La théorie des perspectives est un modèle comportemental qui explique comment les gens décident entre divers choix impliquant un risque et une incertitude (probabilité de gains ou de pertes). Elle stipule que les gens pensent en matière d’utilité attendue par rapport à un point de référence plutôt qu’en résultats absolus. Du point de vue de la répartition des actifs, les investisseurs décident en termes de pertes ou de gains par rapport à un point de référence. Pendant cette phase de révision, les investisseurs appliquent des règles empiriques ou heuristiques. Ensuite, les investisseurs entrent dans un moment d’évaluation des différents résultats (pertes et gains) et optent pour une allocation dont la valeur semble la plus élevée. La situation est telle que la manière dont on utilise les informations est définie par des biais et des heuristiques plutôt que par des attentes rationnelles.

Et la dissonance cognitive est partout. Ainsi en 2022, la corrélation obligations-actions est devenue positive, e les nouvelles informations sur l’inflation ont été ignorées afin de s’en tenir à la position habituelle d’investissement. Dès lors, les investisseurs filtrent les informations et s’alignent le plus souvent avec le groupe majoritaire. Le phénomène de masse facilite grandement la réduction de la dissonance cognitive. En outre, une seule nouvelle information n’arrive pas à modifier un positionnement. Plusieurs éléments de preuve sont nécessaires. Ainsi le principe de base stipule qu’il faut 3 à 5 publications ou observations inattendues pour que l’opinion et la position d’investissement d’une personne changent. Une approche prudente retarde l’allocation d’actifs ainsi que les changements de construction de portefeuille.

Biais et heuristiques

Une autre manière dont la théorie des perspectives peut expliquer les perturbations de la rationalité réside dans le biais d’autocomplaisance. Ce dernier nous pousse à interpréter les nouvelles informations de la manière la plus favorable qui soit et à minimiser les faits qui conduiraient à d’autres conclusions que celles que nous défendons. Souvent, les investisseurs tendent à rejeter les échecs sur les autres et à attribuer les succès à leurs propres capacités. De plus, l’heuristique de disponibilité nous fait estimer la fréquence ou la probabilité d’un événement. Comme l’ensemble des conditions actuelles a conduit à des difficultés de performance, on attache des probabilités subjectives élevées à la poursuite de ces conditions à l’avenir.
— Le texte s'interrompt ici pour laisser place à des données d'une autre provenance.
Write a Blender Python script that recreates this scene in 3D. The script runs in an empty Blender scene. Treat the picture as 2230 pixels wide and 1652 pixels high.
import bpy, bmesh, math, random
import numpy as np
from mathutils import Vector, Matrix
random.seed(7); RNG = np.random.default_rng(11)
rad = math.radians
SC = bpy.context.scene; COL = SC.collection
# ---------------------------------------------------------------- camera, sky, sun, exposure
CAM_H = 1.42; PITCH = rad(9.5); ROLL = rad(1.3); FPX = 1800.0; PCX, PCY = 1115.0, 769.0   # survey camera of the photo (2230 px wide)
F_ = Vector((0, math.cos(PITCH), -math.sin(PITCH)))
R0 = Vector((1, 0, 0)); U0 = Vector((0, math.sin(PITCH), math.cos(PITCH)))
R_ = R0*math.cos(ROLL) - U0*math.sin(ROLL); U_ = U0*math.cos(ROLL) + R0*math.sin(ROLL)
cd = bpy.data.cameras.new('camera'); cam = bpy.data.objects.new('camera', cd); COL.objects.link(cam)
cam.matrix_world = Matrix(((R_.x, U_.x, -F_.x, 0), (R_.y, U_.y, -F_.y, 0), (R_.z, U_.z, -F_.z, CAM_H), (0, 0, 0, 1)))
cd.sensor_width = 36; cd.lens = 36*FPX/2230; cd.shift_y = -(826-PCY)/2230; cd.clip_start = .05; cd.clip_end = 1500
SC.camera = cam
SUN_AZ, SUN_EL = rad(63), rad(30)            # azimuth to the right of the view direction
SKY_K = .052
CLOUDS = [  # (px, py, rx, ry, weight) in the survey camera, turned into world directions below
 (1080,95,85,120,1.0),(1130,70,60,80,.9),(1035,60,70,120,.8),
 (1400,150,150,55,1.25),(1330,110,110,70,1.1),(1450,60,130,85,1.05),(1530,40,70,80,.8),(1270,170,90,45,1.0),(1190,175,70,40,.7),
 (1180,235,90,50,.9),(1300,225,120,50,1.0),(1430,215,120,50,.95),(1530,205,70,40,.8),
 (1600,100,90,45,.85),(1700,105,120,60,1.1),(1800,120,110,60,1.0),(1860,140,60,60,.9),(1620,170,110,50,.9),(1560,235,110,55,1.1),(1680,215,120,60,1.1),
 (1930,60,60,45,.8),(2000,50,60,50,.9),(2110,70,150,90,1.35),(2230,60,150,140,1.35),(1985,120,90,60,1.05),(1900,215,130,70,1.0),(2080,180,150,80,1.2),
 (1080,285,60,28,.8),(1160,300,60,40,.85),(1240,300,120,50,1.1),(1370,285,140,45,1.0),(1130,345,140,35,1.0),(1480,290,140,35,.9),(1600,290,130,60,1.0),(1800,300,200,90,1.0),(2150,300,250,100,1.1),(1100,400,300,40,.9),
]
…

Les biais et heuristiques susmentionnés nourrissent les comportements de surrection ou de sous-réaction en fonction des nouvelles du marché, bonnes ou mauvaises. Le plus souvent, cela conduit à des transactions excessives. Les investisseurs interprètent les signaux différemment et appliquent des probabilités différentes aux distributions des rendements d'actifs non risqués et risqués. En soi, les investisseurs tentent de faire au mieux, tout en étant confrontés à des approches prudentes et lentes ainsi qu’à des biais cognitifs, rendant le tout assez complexe.

Prendre conscience de la dissonance cognitive, au niveau macro et micro, pourrait permettre aux investisseurs de mieux se préparer aux épisodes, relativement longs ou courts, de panique et d’emballement.